Polluting private jets, excessive dressing room demands and
arena-busting tours are no long sustainable, according to the biggest
study so far on the effect of the live music industry on our
environment.
In recent years, musicians such as U2, Kasabian and Madonna have been
criticised for the size of their carbon footprint due to the huge scale
of their tours. Notwithstanding Sting's personal enviro-activism, his
group, the Police, was recently condemned as "the dirtiest band in the
world" in an NME survey, because of the size and length of their 2007
reunion tour.
The report, which will be published in May, is the first to map the
carbon footprint of live music – from platinum-selling rock stars and
orchestras to theatre groups and pub bands. Although it doesn't name
and shame, it does blame performers for releasing about 540,000 tonnes
of greenhouse gases every year – the amount emitted by a town the size
of Great Yarmouth in Suffolk.
Music agents, promoters and managers met in London yesterday to discuss
how the industry can clean up its act but still make money.
The study was produced by Julie's Bicycle, a not-for-profit company
which was set up specifically to research the music industry's carbon
footprint. It maps everything from the number and size of tours, right
down to the greenness of the band's rider or list of dressing room
demands.
The study's suggestions range from fans car-sharing to get to gigs to
bands leaving their Lear jets in the hangar and letting the train take
the strain. It is also recommends that band T-shirts be ethically
produced.
The organisation looked at 90 artists' tours around the UK, Europe, US
and Asia. It then interviewed dozens of people working on them.
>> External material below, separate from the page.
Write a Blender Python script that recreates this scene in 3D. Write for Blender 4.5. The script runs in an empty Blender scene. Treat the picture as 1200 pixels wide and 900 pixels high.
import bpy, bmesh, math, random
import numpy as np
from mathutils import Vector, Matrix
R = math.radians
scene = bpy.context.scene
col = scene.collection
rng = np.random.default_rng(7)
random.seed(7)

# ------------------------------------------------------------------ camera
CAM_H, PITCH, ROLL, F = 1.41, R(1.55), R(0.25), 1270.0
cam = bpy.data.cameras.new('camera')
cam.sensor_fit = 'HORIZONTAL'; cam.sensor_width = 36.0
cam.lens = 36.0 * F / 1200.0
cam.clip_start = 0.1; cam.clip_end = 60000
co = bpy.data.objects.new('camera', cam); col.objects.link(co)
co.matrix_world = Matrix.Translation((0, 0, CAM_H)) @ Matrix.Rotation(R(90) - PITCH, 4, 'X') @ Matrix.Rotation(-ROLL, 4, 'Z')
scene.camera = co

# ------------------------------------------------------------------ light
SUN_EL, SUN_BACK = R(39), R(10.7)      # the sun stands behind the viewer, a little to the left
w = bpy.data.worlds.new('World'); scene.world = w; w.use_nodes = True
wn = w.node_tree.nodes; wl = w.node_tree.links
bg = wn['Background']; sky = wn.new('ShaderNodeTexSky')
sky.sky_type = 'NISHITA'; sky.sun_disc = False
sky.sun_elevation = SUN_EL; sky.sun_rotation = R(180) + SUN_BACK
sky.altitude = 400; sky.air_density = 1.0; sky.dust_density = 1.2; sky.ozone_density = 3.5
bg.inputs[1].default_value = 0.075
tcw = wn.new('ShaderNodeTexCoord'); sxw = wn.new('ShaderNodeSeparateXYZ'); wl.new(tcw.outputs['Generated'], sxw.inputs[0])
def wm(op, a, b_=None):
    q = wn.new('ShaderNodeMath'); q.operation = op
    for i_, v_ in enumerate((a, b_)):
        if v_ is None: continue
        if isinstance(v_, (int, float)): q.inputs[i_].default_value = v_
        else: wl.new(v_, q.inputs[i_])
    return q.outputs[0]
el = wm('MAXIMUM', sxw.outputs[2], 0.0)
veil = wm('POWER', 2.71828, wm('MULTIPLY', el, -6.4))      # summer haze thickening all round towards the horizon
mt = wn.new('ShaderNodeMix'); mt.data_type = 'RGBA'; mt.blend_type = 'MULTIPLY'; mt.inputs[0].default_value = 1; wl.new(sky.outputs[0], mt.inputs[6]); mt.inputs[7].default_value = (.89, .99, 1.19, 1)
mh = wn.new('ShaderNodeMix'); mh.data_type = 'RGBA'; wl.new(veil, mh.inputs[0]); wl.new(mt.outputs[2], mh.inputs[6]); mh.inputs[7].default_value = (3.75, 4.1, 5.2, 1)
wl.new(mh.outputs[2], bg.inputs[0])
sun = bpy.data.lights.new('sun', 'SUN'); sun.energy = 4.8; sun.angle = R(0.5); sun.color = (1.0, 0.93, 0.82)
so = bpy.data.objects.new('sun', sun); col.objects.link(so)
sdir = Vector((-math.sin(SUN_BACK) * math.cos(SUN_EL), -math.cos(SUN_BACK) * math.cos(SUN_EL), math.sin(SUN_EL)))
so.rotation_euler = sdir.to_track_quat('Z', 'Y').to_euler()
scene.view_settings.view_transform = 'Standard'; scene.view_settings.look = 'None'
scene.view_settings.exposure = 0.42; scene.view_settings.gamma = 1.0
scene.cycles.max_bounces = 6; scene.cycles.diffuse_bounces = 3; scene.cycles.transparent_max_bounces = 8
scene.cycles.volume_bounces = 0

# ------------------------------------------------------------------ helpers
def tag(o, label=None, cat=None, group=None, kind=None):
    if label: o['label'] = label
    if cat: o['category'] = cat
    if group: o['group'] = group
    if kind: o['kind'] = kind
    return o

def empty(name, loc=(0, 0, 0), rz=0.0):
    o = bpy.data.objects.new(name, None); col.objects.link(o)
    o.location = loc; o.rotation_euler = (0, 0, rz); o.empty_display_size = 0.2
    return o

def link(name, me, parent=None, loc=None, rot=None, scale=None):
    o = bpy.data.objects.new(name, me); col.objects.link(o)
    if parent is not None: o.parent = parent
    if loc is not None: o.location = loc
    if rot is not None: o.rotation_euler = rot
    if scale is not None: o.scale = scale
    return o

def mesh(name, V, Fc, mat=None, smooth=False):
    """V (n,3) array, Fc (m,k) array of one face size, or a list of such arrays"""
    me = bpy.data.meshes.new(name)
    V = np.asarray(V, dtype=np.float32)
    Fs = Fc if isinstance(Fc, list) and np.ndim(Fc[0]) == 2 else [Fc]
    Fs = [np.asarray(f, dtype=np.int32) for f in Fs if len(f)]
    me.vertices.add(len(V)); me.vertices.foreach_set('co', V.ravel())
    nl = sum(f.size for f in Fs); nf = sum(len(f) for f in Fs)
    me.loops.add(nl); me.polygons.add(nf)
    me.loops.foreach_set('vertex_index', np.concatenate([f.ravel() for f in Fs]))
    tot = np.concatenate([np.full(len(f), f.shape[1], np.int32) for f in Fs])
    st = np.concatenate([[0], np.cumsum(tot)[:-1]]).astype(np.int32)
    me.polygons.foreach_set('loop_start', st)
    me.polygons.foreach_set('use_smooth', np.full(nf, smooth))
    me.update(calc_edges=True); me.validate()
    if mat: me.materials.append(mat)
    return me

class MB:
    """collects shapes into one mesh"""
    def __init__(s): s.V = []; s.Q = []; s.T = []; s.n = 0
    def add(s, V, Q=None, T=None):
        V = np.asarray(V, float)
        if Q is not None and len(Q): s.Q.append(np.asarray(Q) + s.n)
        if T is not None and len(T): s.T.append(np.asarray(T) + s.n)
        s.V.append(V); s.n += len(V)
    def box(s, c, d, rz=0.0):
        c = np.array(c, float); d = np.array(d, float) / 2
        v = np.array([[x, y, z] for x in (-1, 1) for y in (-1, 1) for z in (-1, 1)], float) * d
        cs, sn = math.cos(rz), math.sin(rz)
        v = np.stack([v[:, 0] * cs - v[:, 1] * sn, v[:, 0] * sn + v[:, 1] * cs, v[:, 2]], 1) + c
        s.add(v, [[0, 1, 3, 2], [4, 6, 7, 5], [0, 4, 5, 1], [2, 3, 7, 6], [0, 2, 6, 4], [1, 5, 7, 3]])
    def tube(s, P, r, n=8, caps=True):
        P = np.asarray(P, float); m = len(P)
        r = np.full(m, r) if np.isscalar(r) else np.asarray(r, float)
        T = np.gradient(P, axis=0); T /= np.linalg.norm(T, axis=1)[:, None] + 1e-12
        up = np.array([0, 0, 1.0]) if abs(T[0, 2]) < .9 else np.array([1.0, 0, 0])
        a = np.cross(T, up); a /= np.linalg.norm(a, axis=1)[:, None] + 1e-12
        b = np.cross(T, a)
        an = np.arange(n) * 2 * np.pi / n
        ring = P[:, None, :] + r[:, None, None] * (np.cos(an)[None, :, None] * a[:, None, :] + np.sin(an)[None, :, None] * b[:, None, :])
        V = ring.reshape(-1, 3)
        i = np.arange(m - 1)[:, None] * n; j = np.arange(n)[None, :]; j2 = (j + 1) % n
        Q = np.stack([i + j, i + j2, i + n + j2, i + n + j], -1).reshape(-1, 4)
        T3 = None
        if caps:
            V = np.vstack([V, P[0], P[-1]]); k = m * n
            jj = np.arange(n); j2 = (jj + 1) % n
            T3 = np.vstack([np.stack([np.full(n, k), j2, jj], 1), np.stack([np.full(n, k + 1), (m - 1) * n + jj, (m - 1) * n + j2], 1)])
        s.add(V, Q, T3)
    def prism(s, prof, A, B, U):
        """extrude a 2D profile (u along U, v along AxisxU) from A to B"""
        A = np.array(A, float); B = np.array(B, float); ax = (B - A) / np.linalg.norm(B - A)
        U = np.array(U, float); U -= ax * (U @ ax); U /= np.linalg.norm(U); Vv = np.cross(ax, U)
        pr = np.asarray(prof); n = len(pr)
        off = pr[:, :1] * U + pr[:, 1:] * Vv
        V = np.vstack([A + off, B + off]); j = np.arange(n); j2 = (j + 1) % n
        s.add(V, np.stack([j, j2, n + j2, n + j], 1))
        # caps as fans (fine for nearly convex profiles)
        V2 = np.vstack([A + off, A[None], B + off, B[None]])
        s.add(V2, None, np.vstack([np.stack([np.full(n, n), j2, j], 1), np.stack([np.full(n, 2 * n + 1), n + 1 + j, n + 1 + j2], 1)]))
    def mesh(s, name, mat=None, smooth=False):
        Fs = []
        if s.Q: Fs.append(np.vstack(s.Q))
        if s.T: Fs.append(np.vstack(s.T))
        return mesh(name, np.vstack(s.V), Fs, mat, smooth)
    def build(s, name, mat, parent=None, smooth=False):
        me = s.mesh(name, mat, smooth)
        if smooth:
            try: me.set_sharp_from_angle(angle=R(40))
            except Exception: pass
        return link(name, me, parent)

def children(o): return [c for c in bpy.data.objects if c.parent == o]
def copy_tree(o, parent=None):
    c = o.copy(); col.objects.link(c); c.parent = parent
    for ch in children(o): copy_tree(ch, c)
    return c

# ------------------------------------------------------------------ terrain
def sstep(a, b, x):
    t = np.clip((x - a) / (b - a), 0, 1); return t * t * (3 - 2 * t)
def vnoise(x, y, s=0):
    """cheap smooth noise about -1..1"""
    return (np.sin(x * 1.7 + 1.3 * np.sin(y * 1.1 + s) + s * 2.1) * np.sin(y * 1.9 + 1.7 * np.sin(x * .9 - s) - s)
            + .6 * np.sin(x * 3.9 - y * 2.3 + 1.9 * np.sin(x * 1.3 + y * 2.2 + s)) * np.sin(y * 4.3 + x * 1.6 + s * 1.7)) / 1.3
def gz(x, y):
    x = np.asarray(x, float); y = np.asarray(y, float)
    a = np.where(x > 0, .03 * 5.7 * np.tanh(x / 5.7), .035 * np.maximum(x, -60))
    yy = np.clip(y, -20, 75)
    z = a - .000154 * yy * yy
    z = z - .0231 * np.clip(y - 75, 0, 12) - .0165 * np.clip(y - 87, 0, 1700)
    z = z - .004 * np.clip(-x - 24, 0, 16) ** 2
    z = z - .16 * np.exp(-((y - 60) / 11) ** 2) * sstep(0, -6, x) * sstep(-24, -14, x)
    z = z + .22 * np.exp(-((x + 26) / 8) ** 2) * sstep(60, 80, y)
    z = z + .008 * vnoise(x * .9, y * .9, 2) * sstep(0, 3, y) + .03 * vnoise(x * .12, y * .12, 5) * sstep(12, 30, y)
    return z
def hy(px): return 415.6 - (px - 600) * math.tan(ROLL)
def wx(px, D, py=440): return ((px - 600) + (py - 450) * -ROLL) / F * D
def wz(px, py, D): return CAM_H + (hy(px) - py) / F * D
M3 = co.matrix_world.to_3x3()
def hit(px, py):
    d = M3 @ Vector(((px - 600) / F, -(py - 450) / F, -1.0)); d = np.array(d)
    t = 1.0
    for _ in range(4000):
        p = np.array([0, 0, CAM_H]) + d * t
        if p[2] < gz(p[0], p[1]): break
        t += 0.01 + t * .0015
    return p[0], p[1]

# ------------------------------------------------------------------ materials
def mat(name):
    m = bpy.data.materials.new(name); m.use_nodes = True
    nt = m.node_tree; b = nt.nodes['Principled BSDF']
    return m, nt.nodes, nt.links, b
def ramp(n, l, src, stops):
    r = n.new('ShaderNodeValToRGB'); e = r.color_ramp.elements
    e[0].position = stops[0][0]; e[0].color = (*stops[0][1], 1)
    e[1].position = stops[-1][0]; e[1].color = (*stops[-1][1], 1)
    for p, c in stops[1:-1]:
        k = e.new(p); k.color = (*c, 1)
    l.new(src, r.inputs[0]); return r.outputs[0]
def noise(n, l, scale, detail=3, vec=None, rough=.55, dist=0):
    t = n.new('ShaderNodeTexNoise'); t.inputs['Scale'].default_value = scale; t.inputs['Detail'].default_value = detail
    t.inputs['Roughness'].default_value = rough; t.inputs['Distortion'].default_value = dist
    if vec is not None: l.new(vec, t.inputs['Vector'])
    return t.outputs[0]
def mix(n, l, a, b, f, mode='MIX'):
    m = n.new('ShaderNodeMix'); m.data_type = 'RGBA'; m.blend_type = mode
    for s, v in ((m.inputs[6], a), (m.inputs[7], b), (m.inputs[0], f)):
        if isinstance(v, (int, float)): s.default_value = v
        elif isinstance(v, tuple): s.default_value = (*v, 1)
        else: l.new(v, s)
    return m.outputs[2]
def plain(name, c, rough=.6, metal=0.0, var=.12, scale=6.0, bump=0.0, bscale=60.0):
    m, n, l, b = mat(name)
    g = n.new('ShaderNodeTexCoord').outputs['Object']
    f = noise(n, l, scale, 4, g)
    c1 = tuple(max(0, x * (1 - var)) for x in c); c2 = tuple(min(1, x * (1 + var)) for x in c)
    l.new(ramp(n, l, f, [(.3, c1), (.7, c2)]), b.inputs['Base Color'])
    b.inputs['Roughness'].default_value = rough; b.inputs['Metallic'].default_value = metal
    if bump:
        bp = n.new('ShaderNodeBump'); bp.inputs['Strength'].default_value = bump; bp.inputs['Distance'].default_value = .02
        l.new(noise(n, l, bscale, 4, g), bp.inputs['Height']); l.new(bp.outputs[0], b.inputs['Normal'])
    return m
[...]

Some bands have led the way in revealing the environmental impact of
their tours. Radiohead have produced an audit of two of their tours in
the US and made it publicly available. Other green champions include
Sheryl Crow, John Legend and Coldplay.
Jazz Summers, the chief executive of Big Life Management and a founder
of Julie's Bicycle, said at yesterday's event: "There is a lot of fear
around the music industry getting greener. There's a real fear that
it's going to cost the industry money. But that's why we're doing this
report – like anything else, it's about information."